Kein Anspruch des Arbeitgebers auf Rückzahlung einer Abfindung

Landesarbeitsgericht Hamm, Urteil vom 15.02.2022, Az. 6 Sa 903/21

Hintergrund:

Das LAG Hamm hatte über die ungewöhnliche Frage zu entscheiden, ob der Arbeitgeber einen Anspruch auf die Rückzahlung einer an den Arbeitnehmer geleisteten Abfindung in Höhe von € 265.000,00 hat.

Sachverhalt:

Der Beklagte war seit dem 14.01.2008 bei der Klägerin, einer Stadt, angestellt. Sein Bruttomonatsgehalt belief sich auf etwa € 3.700,00. Die Klägerin erfuhr von Dritten, dass der Beklagte bereit sei, gegen eine Abfindung das Arbeitsverhältnis zu beenden. Aufgrund beidseitiger Unzufriedenheit verhandelten die Parteien einen Aufhebungsvertrag, der im Januar 2019 abgeschlossen wurde. Demnach sollte das Arbeitsverhältnis im Wesentlichen zum 31.08.2019 unter unwiderruflicher Freistellung und gegen die Zahlung einer Abfindung in Höhe von € 250.000,00 zuzüglich Steigerungsbeträge bei vorzeitiger Beendigung enden. Das Arbeitsverhältnis endete letztlich zum 30.04.2019 bei einer Abfindungssumme in Höhe von € 265.000,00 brutto. Nachdem die Abfindung ausgezahlt worden war, ermittelte die Kommunalaufsichtsbehörde sowohl gegen die Klägerin als auch gegen den Beklagten. Auch die Staatsanwaltschaft schaltete sich ein und ermittelte gegen den Bürgermeister der Klägerin und den Beklagten. Sie erhob Anklage beim Amtsgericht wegen Untreue bzw. Beihilfe zur Untreue. Mit Beschluss vom 15.05.2019 ordnete das Amtsgericht Hagen den Vermögensarrest in Höhe von € 250.000,00 in das bewegliche und unbewegliche Vermögen des Beklagten an.

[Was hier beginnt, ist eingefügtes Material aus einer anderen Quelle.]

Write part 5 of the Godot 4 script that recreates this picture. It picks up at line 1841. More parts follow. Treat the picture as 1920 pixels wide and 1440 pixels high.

Die Klägerin erhob Klage beim Arbeitsgericht auf Rückzahlung der Abfindung mit der Begründung, der Aufhebungsvertrag sei nicht wirksam zustande gekommen. Der Personalrat sei nicht ausreichend über die Inhalte des Aufhebungsvertrags informiert worden, insbesondere nicht über die Höhe der Abfindung. Dies führe zur Unwirksamkeit und lasse den Rechtsgrund für die Zahlung entfallen.

Das Arbeitsgericht hat der Klage stattgegeben.

Entscheidung:

Die Berufung des Beklagten beim LAG Hamm war erfolgreich. Das LAG Hamm hat die Klage als unbegründet abgewiesen. Die Klägerin habe keinen Anspruch auf Rückzahlung der Abfindung aus ungerechtfertigter Bereicherung, da der Beklagte die Abfindungssumme nicht ohne rechtlichen Grund, sondern aufgrund des Aufhebungsvertrags erlangt hat. Das Versäumen der ordnungsgemäßen Beteiligung des Personalrats gehe zu Lasten der Klägerin, so dass sie sich nicht auf die Unwirksamkeit des Vertrags aus diesen Gründen berufen könne. Der Aufhebungsvertrag verstoße auch nicht gegen Strafgesetze oder die guten Sitten.

Die Revision zum Bundesarbeitsgericht wurde nicht zugelassen.

Wie ging es strafrechtlich weiter…:

Ein leitender Mitarbeiter der Klägerin wurde wegen schwerer Untreue zu einer Freiheitsstrafe von zwei Jahren, die zur Bewährung ausgesetzt wurden, verurteilt. Der Beklagte wurde wegen Beihilfe zu einer schweren Untreue zu einer Geldstrafe von 120 Tagessätzen verurteilt. Außerdem wurde seine ausgezahlte Abfindung eingezogen.